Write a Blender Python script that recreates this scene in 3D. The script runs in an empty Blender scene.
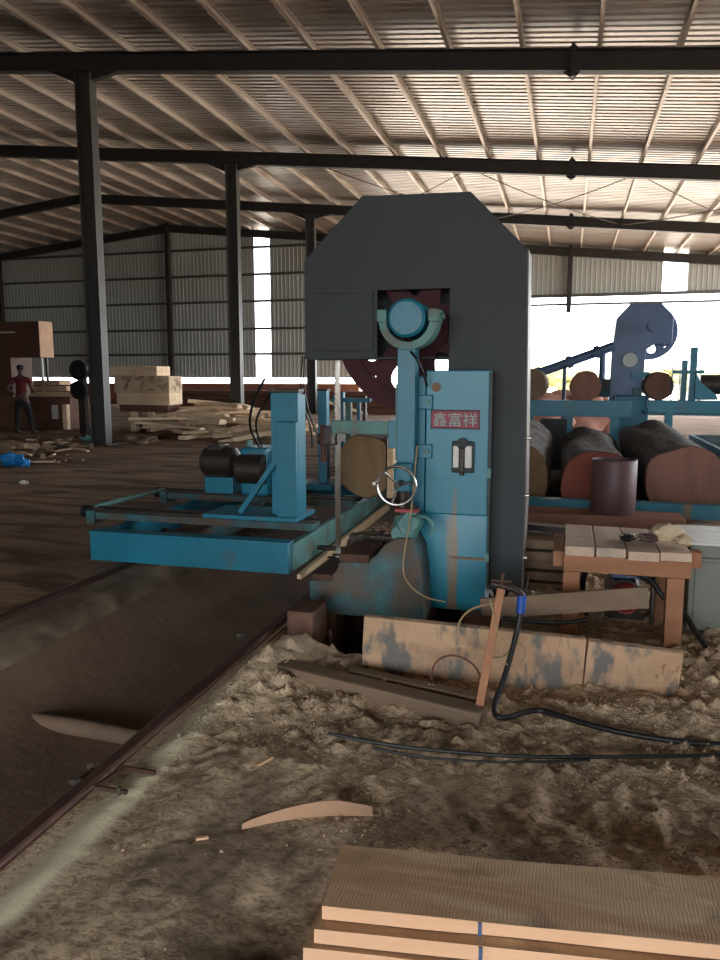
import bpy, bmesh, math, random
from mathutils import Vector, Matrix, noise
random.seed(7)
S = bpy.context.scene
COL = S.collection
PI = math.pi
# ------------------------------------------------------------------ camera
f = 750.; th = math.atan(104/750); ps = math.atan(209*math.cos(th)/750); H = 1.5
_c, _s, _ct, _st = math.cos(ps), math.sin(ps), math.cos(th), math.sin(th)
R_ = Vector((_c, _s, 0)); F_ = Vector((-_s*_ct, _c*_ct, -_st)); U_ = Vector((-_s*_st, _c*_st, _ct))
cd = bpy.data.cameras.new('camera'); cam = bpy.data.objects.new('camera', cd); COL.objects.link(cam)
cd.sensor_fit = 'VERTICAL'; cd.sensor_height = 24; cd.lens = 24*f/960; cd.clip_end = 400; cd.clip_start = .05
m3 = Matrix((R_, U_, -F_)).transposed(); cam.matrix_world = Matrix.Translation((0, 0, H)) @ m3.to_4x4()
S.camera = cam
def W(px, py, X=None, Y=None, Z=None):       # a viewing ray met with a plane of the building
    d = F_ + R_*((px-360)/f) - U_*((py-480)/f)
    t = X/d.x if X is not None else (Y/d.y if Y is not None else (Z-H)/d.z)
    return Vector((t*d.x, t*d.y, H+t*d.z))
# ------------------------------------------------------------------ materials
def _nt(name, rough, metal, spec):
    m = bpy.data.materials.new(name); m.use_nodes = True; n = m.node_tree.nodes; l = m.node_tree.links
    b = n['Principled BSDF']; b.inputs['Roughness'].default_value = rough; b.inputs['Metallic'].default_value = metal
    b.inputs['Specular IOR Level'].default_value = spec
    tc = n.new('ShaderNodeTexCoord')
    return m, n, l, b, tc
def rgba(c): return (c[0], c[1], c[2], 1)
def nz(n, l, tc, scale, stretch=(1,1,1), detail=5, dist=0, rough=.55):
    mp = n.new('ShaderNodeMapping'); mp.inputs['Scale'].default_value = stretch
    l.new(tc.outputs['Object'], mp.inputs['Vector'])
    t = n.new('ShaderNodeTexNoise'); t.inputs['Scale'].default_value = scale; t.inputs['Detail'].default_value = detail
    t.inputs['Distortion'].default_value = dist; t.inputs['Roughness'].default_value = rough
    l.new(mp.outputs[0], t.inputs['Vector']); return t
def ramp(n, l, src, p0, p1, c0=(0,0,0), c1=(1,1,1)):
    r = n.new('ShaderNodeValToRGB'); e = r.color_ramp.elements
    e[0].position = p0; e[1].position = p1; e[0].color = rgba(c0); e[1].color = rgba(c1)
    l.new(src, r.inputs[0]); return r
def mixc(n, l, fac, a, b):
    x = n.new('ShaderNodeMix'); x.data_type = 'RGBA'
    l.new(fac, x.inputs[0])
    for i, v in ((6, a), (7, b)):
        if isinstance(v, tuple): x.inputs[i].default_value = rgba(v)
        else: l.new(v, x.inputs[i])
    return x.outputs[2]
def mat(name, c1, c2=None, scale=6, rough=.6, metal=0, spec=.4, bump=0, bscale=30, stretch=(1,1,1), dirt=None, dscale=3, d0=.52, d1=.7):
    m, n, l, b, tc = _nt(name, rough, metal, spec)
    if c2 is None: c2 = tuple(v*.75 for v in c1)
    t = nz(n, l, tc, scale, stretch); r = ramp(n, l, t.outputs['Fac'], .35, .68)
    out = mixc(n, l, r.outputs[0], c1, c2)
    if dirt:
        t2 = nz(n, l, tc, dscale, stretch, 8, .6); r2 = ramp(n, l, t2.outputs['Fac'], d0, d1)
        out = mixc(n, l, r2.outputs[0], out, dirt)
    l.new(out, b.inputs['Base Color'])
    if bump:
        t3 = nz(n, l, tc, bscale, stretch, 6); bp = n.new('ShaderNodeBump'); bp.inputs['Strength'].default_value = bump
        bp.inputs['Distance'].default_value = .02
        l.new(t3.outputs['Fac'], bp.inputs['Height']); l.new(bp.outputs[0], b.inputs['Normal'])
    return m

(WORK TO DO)
Omit every picture, then reproduce the rest of the listing exactly.

(FINISHED EXERCISE)
Write a Blender Python script that recreates this scene in 3D. The script runs in an empty Blender scene.
import bpy, bmesh, math, random
from mathutils import Vector, Matrix, noise
random.seed(7)
S = bpy.context.scene
COL = S.collection
PI = math.pi
# ------------------------------------------------------------------ camera
f = 750.; th = math.atan(104/750); ps = math.atan(209*math.cos(th)/750); H = 1.5
_c, _s, _ct, _st = math.cos(ps), math.sin(ps), math.cos(th), math.sin(th)
R_ = Vector((_c, _s, 0)); F_ = Vector((-_s*_ct, _c*_ct, -_st)); U_ = Vector((-_s*_st, _c*_st, _ct))
cd = bpy.data.cameras.new('camera'); cam = bpy.data.objects.new('camera', cd); COL.objects.link(cam)
cd.sensor_fit = 'VERTICAL'; cd.sensor_height = 24; cd.lens = 24*f/960; cd.clip_end = 400; cd.clip_start = .05
m3 = Matrix((R_, U_, -F_)).transposed(); cam.matrix_world = Matrix.Translation((0, 0, H)) @ m3.to_4x4()
S.camera = cam
def W(px, py, X=None, Y=None, Z=None):       # a viewing ray met with a plane of the building
    d = F_ + R_*((px-360)/f) - U_*((py-480)/f)
    t = X/d.x if X is not None else (Y/d.y if Y is not None else (Z-H)/d.z)
    return Vector((t*d.x, t*d.y, H+t*d.z))
# ------------------------------------------------------------------ materials
def _nt(name, rough, metal, spec):
    m = bpy.data.materials.new(name); m.use_nodes = True; n = m.node_tree.nodes; l = m.node_tree.links
    b = n['Principled BSDF']; b.inputs['Roughness'].default_value = rough; b.inputs['Metallic'].default_value = metal
    b.inputs['Specular IOR Level'].default_value = spec
    tc = n.new('ShaderNodeTexCoord')
    return m, n, l, b, tc
def rgba(c): return (c[0], c[1], c[2], 1)
def nz(n, l, tc, scale, stretch=(1,1,1), detail=5, dist=0, rough=.55):
    mp = n.new('ShaderNodeMapping'); mp.inputs['Scale'].default_value = stretch
    l.new(tc.outputs['Object'], mp.inputs['Vector'])
    t = n.new('ShaderNodeTexNoise'); t.inputs['Scale'].default_value = scale; t.inputs['Detail'].default_value = detail
    t.inputs['Distortion'].default_value = dist; t.inputs['Roughness'].default_value = rough
    l.new(mp.outputs[0], t.inputs['Vector']); return t
def ramp(n, l, src, p0, p1, c0=(0,0,0), c1=(1,1,1)):
    r = n.new('ShaderNodeValToRGB'); e = r.color_ramp.elements
    e[0].position = p0; e[1].position = p1; e[0].color = rgba(c0); e[1].color = rgba(c1)
    l.new(src, r.inputs[0]); return r
def mixc(n, l, fac, a, b):
    x = n.new('ShaderNodeMix'); x.data_type = 'RGBA'
    l.new(fac, x.inputs[0])
    for i, v in ((6, a), (7, b)):
        if isinstance(v, tuple): x.inputs[i].default_value = rgba(v)
        else: l.new(v, x.inputs[i])
    return x.outputs[2]
def mat(name, c1, c2=None, scale=6, rough=.6, metal=0, spec=.4, bump=0, bscale=30, stretch=(1,1,1), dirt=None, dscale=3, d0=.52, d1=.7):
    m, n, l, b, tc = _nt(name, rough, metal, spec)
    if c2 is None: c2 = tuple(v*.75 for v in c1)
    t = nz(n, l, tc, scale, stretch); r = ramp(n, l, t.outputs['Fac'], .35, .68)
    out = mixc(n, l, r.outputs[0], c1, c2)
    if dirt:
        t2 = nz(n, l, tc, dscale, stretch, 8, .6); r2 = ramp(n, l, t2.outputs['Fac'], d0, d1)
        out = mixc(n, l, r2.outputs[0], out, dirt)
    l.new(out, b.inputs['Base Color'])
    if bump:
        t3 = nz(n, l, tc, bscale, stretch, 6); bp = n.new('ShaderNodeBump'); bp.inputs['Strength'].default_value = bump
        bp.inputs['Distance'].default_value = .02
        l.new(t3.outputs['Fac'], bp.inputs['Height']); l.new(bp.outputs[0], b.inputs['Normal'])
    return m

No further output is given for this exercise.